本作は当初「鮎川哲也と十三の謎」と題されたシリーズで『五つの棺』のタイトルで刊行された連作短編集だったが、文庫化になった際、2編足され、そして題名もそれに併せて変更された物。
デビュー作『倒錯のロンド』が凝りに凝った叙述ミステリだったのに対し、本作は実にオーソドックスな本格ミステリ短編集である。主人公は黒星警部で、本書が第1作目。この警部はシリーズキャラクターであり、叙述ミステリではない折原作品で主役を務める(全てではない)。

ただオーソドックスと書いているが、こだわっているのは全てが密室殺人を扱っている点だ。これは本歌取り(ほとんど題名のみだが)したジョン・ディクスン・カーの『三つの棺』に倣ったものと思われる。実際、収録作の一編には「ディクスン・カーを読んだ男たち」というものさえある。
七編全てを覚えているわけではないが、この「ディクスン~」と1編目の「密室の王者」は未だに覚えていた。前者は確か某F原S太郎氏のトリック暴露本シリーズと云われる推理クイズの1つに取り上げられていたように思う。
後者は“No Smoking”の意味が印象的で、これは未だに駄洒落で使っているくらいだ(厳密に云えば、若干違うのだが)。

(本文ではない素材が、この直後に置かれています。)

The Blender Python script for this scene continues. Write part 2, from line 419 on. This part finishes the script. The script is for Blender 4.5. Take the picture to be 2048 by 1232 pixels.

本書で初登場した黒星警部にも実は特徴づけが成されてあり、それは本格ミステリ好きの警官で、特に密室殺人に目がないというちょっと御茶目な男である。したがって「密室」と聞くと居ても立ってもいられなくなり、さらに単純な事件でもわざと難しく解釈してあわや迷宮入りさせようとする、実際にいれば絶対に同僚にしたくない人間ではある。
この後、黒星警部のシリーズは主に長編が書かれ、短編は確か今の時点で『模倣密室』1冊しかないはずだ。個人的にこの本は楽しめたので、出来ればこの路線でまだまだ作者には短編を書いてもらいたいものである。